The episode is called "11:59," and in it, Captain Kathryn Janeway, not having to fend off this or that hostile alien race at the moment, explores a family legend.  Like most of us, she finds that the legend is not exactly what it is cracked up to be.  Briefly, the legend concerns her ancestor Shannon O'Donnell, at the end of the twentieth century and the beginning of the twenty-first.  She was an astronaut, so the legend goes, and an engineer.  She helped build a fantastic early twenty-first-century structure called The Millennium Gate, in a small town in Indiana.  Janeway finds that the legend has flaws, and discovers the most important part of it, which apparently had been downplayed in the telling:  the small town in Indiana, where Shannon O'Donnell did actually end up, was home to a fellow named Janeway, whom she eventually married, and thereby began the branch of the family tree from which the captain emerged.
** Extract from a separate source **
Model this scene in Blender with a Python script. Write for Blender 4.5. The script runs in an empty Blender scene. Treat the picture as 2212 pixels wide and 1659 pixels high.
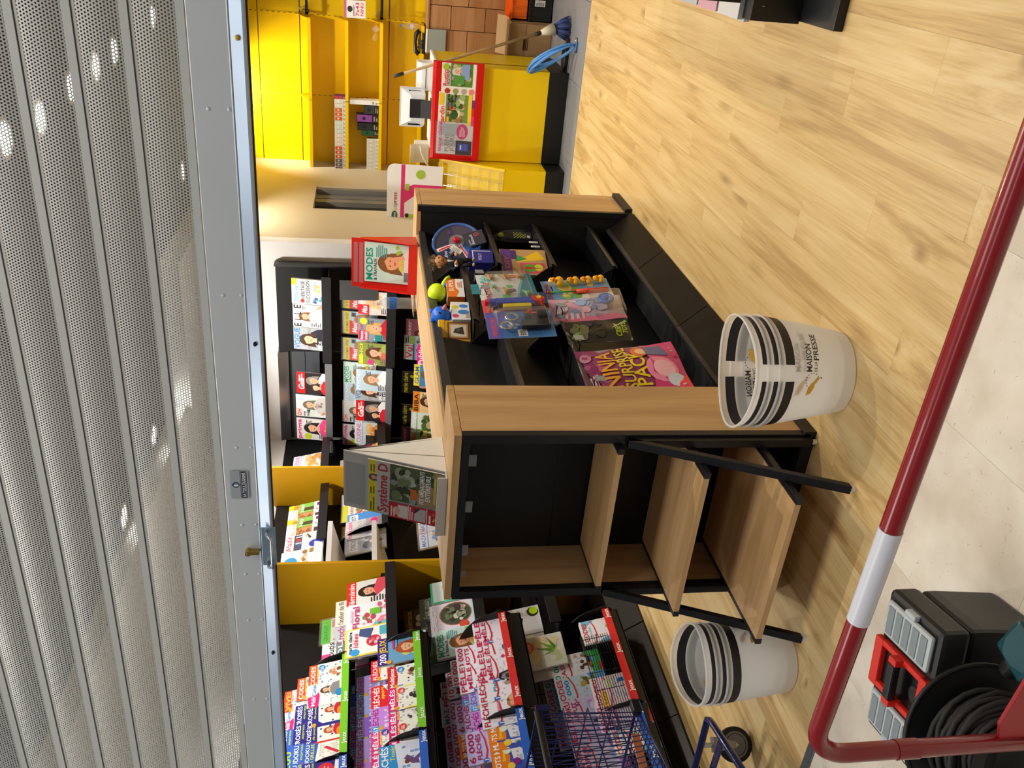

In pursuing the legend, Captain Janeway uses the methods of genealogy, searching court records, vital records, newspaper records, censuses, and other familiar documents and sources.  All of these are stored digitally in the ships computer, loaded with all the knowledge of earth from earliest times to their own twenty-third century, a great mobile internet "wayback machine."  The rest of the crew gets caught up in the search, giving the captain advice, helping her search the records and history.  First Officer (the series' name for what we in our own century would call the executive officer), Chakotay offers a tongue-in-cheek version of their own situation, as a future family legend might tell it.

In the end, the captain, though slightly disappointed to find the legend was somewhat less glamorous than she had been told as a child by her Aunt Martha, apparently the keeper of the family history, reconciles herself to the facts.  Neelix, a crewmember, even finds a photograph of Shannon O'Donnell Janeway, late in life, with her children and grandchildren and great-grandchildren arrayed around her.  It is a great genealogical story,and to the uninitiated viewer, would have been a wonderful introduction to the fun of genealogy..  Many people over the last nearly fifty years have mentioned how watching Star Trek as children influenced their career choices later in life.  I wonder if anyone has been influenced to pursue their family history by the episode "11:59?"